I admit I was killing two birds with one Stone: checking out the spanking new Gensler CAA building at 2000 Avenue of the Stars, and spending an evening hanging out with pals of Oliver Stone as we watched the latest expanded "final" hi-def cut of Alexander "Revisited" in the fancy CAA screening room.
The building is a glass stunner, with a lobby looking through to the hillside lawn on the other side. CAA is down the hall to the right, and once you get through those portals, no cameras are allowed. No shots of the rosy-hued reception area, the tall central atrium, the fabulous art. I meekly handed over my camera to security and went up to the buffet dinner, said hi to Don Murphy and Roger Avary, and ate souvlaki, hummus and grape leaves on my lap with Jessica Bendiger and pals on the balcony outside.

Inspired in part by seeing Paul Haggis's no-frills In the Valley of Elah, Stone is prepping to shoot Pinkville, starring Bruce Willis as Army general William R. Peers, who investigated the massacre of hundreds of Vietnamese civilians in My Lai by U.S. army soldiers. United Artists' Paula Wagner, Stone's old agent, is putting up $40 million for Stone to shoot the pic in super-16. Willis was willing to cut his price to do this. Channing Tatum and Michael Pena also star. (Stone was unable to land his U-Turn star Sean Penn.) The movie starts shooting in Thailand in early November. Jon Kilik is producing.

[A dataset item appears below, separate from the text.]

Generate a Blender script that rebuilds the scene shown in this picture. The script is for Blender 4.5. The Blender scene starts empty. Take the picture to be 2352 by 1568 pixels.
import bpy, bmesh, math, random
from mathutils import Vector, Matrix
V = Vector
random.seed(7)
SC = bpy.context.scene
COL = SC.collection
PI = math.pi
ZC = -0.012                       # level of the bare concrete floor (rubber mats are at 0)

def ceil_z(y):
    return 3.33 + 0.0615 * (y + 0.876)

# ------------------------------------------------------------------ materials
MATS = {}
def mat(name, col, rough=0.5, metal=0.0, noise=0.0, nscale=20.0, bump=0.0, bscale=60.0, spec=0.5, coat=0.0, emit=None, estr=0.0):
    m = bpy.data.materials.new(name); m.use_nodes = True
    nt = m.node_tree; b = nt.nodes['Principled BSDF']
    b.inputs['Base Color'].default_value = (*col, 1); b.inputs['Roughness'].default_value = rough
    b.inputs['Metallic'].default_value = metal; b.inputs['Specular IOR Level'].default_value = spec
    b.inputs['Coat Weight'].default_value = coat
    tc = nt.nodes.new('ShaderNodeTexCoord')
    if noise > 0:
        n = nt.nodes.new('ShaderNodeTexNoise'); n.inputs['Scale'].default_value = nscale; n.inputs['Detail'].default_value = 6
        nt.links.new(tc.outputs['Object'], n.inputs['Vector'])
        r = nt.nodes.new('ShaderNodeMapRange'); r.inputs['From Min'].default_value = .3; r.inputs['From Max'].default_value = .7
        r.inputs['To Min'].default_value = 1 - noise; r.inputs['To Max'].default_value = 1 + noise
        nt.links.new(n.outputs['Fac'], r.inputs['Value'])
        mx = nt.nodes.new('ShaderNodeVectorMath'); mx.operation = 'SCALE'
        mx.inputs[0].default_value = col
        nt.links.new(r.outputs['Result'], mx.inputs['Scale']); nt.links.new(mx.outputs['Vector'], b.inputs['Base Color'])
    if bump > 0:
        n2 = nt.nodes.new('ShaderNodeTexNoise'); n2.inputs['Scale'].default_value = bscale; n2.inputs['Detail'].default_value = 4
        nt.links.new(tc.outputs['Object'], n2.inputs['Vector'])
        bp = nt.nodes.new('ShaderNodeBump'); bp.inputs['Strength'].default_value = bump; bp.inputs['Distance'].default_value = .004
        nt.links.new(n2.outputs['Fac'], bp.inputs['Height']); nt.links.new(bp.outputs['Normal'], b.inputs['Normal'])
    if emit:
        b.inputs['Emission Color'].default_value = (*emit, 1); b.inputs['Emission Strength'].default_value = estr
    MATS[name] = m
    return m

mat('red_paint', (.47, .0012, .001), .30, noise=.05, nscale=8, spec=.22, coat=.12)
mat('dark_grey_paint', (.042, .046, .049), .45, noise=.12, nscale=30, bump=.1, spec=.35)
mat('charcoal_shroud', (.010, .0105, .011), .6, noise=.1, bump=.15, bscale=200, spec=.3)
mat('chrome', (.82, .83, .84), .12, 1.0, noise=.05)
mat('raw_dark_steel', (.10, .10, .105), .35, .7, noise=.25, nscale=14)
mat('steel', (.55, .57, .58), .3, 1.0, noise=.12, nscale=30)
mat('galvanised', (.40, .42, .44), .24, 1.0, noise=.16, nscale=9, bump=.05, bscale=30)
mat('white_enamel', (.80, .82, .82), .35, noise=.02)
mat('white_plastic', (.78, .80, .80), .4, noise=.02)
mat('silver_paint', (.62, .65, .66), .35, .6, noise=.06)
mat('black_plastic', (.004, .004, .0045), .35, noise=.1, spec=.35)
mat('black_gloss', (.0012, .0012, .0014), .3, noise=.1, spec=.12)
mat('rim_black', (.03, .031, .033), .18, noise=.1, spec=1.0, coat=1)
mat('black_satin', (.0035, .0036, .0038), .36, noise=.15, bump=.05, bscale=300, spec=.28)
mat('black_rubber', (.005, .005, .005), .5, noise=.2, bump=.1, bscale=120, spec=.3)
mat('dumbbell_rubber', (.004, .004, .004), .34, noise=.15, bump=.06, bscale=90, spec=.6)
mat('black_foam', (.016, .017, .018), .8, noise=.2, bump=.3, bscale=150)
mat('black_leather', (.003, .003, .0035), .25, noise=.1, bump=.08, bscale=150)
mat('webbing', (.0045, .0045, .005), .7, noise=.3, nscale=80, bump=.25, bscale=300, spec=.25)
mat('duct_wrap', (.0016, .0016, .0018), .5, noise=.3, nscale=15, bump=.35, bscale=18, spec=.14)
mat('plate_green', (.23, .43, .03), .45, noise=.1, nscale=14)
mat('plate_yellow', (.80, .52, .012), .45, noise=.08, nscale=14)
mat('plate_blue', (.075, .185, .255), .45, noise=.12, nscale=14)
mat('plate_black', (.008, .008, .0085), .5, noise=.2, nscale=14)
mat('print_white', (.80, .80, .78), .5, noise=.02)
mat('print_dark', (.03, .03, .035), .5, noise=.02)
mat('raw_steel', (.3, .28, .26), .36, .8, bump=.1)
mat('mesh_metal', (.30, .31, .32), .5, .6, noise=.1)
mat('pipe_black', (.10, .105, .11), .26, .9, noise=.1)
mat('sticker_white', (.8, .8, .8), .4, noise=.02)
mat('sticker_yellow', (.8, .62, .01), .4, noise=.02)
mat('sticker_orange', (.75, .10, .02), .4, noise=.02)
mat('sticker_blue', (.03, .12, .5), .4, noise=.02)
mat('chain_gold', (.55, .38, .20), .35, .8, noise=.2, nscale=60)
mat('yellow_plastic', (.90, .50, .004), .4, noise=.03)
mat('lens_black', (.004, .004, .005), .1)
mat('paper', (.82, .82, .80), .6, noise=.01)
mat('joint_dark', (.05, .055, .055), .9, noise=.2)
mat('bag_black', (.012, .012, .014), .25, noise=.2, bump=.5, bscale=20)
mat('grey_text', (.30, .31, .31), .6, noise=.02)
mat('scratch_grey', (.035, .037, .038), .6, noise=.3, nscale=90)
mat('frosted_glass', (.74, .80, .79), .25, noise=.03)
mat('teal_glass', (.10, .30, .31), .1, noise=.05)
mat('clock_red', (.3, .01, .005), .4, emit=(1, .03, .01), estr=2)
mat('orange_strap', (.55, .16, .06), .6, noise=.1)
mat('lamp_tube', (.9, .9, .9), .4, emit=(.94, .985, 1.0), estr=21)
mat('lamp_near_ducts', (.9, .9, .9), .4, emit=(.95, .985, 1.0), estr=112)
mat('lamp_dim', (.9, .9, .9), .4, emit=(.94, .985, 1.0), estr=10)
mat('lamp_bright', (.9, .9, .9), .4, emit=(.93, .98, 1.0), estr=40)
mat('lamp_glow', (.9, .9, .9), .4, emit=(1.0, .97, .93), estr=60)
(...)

Alexander Revisited: The Final Cut is not the version released on DVD not so long ago, but Stone's fourth pass in two and a half years at this epic biopic of the conquering Macedonian hero. Thanks to Warner Home Video, he got to tinker and fuss. I didn't see the intervening shorter "director's cut." I saw the first theatrical cut in 2004--the one that was rushed into release because neither Intermedia nor Warners was able to stop the global release date that was apparently written in stone. Whoops. I keep using that word.

So Stone made some mistakes first time out. The very Black Irish Colin Farrell was too blond. Nothing to be done about that. And there were some awkward bloopers, scenes that rang false, made you cringe. Not so now. This is a damned good movie, it runs much longer, with a great battle right at the top and an intermission dividing the two halves. Now, the male/male relationships make sense, as does Roxanne (a sexy Rosario Dawson) and the parental dysfunction with Dad (Val Kilmer) and Mom (Angelina Jolie). Most important, the reason why Alexander kept going, the urge to conquer, to keep conquering--that rings clear, too. In this case, more is more. It's a good movie.
Next up on the classical sword and sandals front: Leonardo DiCaprio may star in a big-screen adaptation of Robert Graves' I, Claudius for producer Scott Rudin.